Posted by: not going to fly | April 9, 2008 11:43 AM
This news rack ordinance is NOT going to fly in its present form, if at all. It is rife with First Amendment problems.
IF you allow that the city can regulate the racks at all -- and courts differ on if and how much, but mostly allow some. Fighting that is a worthy cause, but let's say for this argument the city can impose some regulation.
But how?
News regulating ordinances have to be extremely carefully written.
$12 per location? We are talking prohibitive costs to small publishers. What costs does this reflect, because NO court is going to say the city can make a profit on this fee -- it will have to reflect some sort of cost the fee covers that the city is incurring. (It is worth a newspaper fighting it altogether - arguing that a fine for violations is all the city should be able to go for.)
City-designed and owned kiosks? Who decides which newspapers get a slot? What criteria? How many slots? Will the city run the kiosks? Will the city sell advertising on the kiosks and force the paper to accept these advertisers? Good luck getting a judge to agree to ANY of that. It will NEVER fly. City might be able to force design requirements on racks, but good luck going into the rack ownership business. A speck of revenue generating motive will kill any city news ordinances -- we are talking the First Amendment here.

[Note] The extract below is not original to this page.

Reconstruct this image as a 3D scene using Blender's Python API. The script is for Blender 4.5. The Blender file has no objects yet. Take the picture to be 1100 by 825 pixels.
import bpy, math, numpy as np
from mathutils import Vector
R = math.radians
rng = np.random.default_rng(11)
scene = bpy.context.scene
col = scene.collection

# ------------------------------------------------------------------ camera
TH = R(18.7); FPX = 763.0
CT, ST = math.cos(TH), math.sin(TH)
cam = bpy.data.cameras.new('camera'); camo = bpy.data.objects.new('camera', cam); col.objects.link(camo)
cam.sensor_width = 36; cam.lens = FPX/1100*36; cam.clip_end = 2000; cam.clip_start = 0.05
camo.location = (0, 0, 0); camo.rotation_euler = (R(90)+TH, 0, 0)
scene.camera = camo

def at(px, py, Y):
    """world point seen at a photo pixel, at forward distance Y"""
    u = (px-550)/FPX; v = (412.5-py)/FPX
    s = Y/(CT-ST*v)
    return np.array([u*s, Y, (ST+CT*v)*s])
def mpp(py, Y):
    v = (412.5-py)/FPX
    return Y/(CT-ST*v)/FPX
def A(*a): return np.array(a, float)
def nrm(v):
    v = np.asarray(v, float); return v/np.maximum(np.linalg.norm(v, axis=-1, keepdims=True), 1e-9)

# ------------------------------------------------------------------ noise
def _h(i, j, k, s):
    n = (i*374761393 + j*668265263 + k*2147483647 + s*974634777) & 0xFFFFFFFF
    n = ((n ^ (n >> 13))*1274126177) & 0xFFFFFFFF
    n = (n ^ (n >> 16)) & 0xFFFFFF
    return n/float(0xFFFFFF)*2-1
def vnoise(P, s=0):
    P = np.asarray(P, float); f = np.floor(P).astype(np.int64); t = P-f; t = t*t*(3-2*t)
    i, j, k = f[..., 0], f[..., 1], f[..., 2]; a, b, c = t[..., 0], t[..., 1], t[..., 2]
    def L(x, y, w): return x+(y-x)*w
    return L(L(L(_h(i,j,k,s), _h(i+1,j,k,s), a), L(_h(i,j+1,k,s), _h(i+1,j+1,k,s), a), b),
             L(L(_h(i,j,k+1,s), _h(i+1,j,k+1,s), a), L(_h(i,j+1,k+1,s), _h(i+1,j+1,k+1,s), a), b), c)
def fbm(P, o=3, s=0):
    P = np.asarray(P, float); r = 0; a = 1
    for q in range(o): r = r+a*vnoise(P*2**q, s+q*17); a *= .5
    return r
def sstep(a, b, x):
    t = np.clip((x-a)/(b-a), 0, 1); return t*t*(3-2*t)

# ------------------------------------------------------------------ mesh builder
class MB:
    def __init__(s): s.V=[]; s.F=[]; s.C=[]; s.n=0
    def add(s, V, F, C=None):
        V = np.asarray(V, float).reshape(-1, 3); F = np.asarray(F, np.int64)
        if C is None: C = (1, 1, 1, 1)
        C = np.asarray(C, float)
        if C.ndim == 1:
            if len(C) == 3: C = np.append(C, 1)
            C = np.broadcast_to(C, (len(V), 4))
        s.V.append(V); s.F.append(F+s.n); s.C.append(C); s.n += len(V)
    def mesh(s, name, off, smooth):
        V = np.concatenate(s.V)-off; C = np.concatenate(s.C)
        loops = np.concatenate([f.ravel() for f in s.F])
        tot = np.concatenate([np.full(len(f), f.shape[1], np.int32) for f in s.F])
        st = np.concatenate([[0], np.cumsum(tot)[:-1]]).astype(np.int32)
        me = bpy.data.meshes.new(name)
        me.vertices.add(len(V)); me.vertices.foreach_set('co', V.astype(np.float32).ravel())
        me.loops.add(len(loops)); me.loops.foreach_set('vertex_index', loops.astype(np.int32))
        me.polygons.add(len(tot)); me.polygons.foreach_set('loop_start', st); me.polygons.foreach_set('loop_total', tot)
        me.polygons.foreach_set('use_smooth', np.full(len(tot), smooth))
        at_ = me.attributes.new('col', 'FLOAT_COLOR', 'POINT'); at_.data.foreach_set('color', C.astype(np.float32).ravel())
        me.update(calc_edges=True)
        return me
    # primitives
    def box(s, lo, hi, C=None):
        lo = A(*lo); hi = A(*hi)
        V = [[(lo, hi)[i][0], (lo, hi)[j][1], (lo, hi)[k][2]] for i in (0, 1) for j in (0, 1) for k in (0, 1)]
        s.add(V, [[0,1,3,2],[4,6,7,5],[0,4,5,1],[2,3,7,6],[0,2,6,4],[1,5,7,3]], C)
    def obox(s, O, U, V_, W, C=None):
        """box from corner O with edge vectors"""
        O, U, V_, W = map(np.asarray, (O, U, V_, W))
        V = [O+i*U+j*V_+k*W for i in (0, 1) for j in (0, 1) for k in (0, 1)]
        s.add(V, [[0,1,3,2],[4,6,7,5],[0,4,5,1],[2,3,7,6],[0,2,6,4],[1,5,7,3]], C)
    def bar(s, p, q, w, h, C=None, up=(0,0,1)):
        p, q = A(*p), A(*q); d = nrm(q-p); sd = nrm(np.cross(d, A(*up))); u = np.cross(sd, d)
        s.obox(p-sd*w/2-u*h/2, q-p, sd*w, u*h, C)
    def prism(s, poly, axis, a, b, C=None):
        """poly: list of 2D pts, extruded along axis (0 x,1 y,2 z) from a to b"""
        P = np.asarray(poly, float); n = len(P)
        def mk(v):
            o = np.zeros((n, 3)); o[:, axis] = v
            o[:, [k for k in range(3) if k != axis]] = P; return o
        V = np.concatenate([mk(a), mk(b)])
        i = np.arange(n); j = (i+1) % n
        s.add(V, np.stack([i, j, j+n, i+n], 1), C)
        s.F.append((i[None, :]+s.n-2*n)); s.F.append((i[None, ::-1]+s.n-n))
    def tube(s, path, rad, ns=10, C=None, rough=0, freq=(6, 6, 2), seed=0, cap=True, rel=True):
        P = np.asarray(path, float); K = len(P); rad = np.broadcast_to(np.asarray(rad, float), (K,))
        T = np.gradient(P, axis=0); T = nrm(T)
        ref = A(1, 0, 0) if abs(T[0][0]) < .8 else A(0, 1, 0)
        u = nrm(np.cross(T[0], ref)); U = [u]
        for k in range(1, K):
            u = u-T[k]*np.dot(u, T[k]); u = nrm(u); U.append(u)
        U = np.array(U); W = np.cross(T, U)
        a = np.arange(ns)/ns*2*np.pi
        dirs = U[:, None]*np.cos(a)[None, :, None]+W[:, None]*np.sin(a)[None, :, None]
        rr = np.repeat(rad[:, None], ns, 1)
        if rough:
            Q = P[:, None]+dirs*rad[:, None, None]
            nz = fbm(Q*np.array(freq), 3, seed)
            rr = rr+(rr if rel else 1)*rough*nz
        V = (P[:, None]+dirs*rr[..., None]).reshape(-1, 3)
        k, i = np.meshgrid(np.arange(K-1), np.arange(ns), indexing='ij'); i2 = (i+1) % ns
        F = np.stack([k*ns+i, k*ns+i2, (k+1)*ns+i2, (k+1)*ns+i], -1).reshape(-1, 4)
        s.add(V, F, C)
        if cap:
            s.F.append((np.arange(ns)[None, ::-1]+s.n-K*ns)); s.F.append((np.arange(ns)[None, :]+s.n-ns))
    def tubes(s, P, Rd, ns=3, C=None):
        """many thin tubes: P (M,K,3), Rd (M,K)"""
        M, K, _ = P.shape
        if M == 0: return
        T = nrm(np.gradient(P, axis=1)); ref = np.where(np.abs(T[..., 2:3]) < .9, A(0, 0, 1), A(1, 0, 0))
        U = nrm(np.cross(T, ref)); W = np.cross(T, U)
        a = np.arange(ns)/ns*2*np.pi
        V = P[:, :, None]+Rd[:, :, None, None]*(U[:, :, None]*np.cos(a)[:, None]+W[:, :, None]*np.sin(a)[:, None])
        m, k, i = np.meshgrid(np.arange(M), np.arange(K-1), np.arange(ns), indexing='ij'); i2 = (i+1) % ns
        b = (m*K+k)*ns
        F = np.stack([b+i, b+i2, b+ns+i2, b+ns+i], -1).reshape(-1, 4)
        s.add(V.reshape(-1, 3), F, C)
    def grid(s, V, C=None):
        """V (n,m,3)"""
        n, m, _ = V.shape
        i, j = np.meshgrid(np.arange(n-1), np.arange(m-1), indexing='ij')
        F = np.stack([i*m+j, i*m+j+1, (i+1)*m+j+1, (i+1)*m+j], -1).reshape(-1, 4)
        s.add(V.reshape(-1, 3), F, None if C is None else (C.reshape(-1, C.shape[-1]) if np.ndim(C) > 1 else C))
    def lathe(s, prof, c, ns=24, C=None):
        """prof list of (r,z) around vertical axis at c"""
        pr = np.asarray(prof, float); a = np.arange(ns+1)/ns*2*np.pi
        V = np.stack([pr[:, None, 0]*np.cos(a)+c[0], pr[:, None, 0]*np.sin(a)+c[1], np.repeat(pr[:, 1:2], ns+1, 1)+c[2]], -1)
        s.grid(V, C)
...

Is the $25, three year fee for the "privilege" of distributing a newspaper in New Haven or for distributing them in racks? They can't legally charge for the "privilege" of simple distribution because it isn't a privilege, it is a right. The $25 for a RACK privilege on top of the $12 per is never going to fly either -- it is dripping with revenue generating motive and again seems to be charging a distribution "privilege" fee on top of maybe some kind of cost-covering fee of $12? Obviously this is a mess. The City can not insert itself there. I am surprised this ordinance was even unveiled and proposed in what reportedly is its current form. I can't understand how people in public employment can be so ignorant of basic civics.